“Music is an outburst of the Soul.” Frederick Delius

Reality television and school inspections are two of my least favourite things. It was therefore with a degree of concern that I learned that the plot of the latest Year 6 show contained not only those modern plagues but also the presence of a power crazed Health and Safety Inspector. I should not have been worried, Year 6 put on a remarkably assured, extremely amusing and professional show. They danced, they sang, they acted and all were involved. Six days is all it took them to go from script to performance including all of the technical aspects of the show which they operated themselves. Great support was given by Year 5 as the chorus and a massive vote of thanks is due to the teachers who supported and inspired a most memorable performance. Indeed, I have never been told to get out of the hall by a pupil, but I have now… Nothing short of terrifying. A splendid effort from all concerned and a big thank you to the performers and crew from us, the audience, who enjoyed the show immensely.
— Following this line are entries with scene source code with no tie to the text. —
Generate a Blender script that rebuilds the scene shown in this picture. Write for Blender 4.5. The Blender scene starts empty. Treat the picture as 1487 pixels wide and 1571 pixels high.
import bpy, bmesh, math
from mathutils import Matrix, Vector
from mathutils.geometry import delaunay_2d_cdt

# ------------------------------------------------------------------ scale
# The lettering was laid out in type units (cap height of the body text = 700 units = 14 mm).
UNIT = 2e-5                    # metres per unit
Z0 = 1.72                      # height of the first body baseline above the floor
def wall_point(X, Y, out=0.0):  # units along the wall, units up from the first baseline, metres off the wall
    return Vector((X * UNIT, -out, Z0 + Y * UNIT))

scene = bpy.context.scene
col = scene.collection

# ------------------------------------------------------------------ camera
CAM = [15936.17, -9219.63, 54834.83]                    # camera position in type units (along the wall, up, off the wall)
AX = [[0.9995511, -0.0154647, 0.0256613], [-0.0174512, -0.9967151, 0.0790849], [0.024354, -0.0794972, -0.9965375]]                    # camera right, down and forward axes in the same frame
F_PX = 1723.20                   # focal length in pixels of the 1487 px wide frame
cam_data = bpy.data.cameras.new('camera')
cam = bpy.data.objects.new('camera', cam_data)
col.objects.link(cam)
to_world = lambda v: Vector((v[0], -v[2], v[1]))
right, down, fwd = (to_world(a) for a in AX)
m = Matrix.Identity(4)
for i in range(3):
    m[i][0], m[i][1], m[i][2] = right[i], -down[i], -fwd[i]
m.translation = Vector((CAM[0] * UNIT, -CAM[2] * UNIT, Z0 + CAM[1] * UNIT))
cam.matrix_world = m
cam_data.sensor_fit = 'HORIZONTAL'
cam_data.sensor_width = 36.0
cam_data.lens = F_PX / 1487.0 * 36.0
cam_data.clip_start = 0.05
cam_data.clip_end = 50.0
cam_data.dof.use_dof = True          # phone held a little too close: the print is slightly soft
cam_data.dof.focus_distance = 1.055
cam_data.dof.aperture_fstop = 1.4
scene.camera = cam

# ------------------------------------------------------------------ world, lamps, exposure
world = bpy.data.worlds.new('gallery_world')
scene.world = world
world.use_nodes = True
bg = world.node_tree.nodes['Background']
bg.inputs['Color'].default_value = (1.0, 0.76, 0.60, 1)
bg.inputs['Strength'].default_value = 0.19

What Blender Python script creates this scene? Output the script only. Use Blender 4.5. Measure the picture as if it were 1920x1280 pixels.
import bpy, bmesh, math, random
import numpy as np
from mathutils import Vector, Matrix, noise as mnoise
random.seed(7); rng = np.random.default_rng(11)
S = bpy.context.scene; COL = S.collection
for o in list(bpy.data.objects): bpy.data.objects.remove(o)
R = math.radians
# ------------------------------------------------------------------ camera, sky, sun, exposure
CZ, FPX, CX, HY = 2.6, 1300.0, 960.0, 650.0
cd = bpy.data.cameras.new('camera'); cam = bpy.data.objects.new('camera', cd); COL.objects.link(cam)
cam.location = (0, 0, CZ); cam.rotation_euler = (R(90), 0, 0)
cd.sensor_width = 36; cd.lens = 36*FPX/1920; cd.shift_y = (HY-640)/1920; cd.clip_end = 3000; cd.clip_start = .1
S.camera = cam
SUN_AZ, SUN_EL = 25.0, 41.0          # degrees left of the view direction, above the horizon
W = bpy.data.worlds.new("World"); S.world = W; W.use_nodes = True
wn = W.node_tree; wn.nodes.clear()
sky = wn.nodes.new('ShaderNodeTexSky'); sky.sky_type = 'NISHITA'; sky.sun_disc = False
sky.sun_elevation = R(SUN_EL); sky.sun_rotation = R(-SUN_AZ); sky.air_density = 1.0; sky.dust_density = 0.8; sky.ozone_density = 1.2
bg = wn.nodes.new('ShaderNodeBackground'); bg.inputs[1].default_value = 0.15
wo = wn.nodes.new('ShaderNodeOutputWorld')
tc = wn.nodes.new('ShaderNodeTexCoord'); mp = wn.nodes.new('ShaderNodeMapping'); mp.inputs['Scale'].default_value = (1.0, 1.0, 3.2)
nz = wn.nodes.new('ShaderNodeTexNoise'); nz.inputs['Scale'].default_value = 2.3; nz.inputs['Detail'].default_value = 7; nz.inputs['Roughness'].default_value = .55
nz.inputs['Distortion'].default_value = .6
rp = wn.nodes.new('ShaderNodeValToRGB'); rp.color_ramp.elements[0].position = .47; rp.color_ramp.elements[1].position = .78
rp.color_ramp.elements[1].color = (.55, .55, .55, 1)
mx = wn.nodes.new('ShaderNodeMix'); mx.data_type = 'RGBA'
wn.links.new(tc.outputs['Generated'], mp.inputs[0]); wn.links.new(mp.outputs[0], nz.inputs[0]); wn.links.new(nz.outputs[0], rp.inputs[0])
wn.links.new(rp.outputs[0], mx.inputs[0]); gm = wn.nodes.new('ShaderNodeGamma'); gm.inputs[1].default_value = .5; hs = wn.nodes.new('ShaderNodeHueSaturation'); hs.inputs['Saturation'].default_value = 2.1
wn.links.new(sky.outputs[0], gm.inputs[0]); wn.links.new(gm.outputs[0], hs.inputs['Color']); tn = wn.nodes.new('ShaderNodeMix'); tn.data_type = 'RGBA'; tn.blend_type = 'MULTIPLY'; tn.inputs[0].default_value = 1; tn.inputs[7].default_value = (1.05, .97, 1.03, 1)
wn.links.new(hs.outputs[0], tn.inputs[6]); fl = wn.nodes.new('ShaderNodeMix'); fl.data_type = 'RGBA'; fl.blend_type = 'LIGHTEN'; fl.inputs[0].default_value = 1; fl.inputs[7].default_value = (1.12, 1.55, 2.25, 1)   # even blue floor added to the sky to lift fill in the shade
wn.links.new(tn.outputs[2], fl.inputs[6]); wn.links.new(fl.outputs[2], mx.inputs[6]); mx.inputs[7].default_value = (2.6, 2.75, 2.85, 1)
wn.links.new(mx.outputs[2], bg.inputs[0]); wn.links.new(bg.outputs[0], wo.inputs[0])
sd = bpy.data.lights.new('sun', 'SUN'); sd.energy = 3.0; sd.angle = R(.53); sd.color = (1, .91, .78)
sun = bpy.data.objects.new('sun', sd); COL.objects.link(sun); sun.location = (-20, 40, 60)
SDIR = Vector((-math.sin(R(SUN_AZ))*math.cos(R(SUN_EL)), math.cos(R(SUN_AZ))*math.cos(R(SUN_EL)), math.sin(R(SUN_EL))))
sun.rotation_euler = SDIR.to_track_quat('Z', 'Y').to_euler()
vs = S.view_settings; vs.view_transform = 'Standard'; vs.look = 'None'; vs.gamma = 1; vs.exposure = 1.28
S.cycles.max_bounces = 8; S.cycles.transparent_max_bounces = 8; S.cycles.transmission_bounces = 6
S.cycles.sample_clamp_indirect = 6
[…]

I often am guilty of forgetting that we live on the edge of one of the most culturally and artistically rich environments in the world. There is, I suspect, a concert happening somewhere in Paris every single evening of the week. Yesterday was one of those rare times when I actually did something about it and booked to see a concert a little later in the year. Having the opportunity to see and hear music being performed live is something that I rather take for granted having lived and worked in schools for most of my adult life, so it came as a surprise to learn that the concept of a concert is a relatively recent one. If Wikipedia is to be believed the concert in the present form came into existence in the latter part of the Seventeenth Century, whilst informal music making in groups must have been going on for as long as humans have created instruments. Whilst the growth of audio recordings has meant that one can enjoy a concert in the comfort of home, there is nothing quite like the experience of seeing and hearing a live performance. The conductor Sir Thomas Beecham was clear that music has a role in what is an ever busier and more distracting world when he said that “The function of music is to release us from the tyranny of conscious thought.” But then he also said “the English may not like music, they absolutely love the noise it makes.” For me it is sometimes the bits in between. The moment of stillness when the music has come to an end; if you need persuading have a look at this compilation from last year’s Proms:


Next week gives all in the school community the opportunity to experience a concert as our Senior School musicians will be performing on Tuesday evening. The Spring Concert programme focuses on the Baroque and Classical periods and will give us all a chance to enjoy the virtuosity of our pupils as they perform as individuals or ensembles. Please do come, it promises to be a fantastic evening. The whole school community is welcome, it is not simply an event for those who spend their time on the Senior School campus.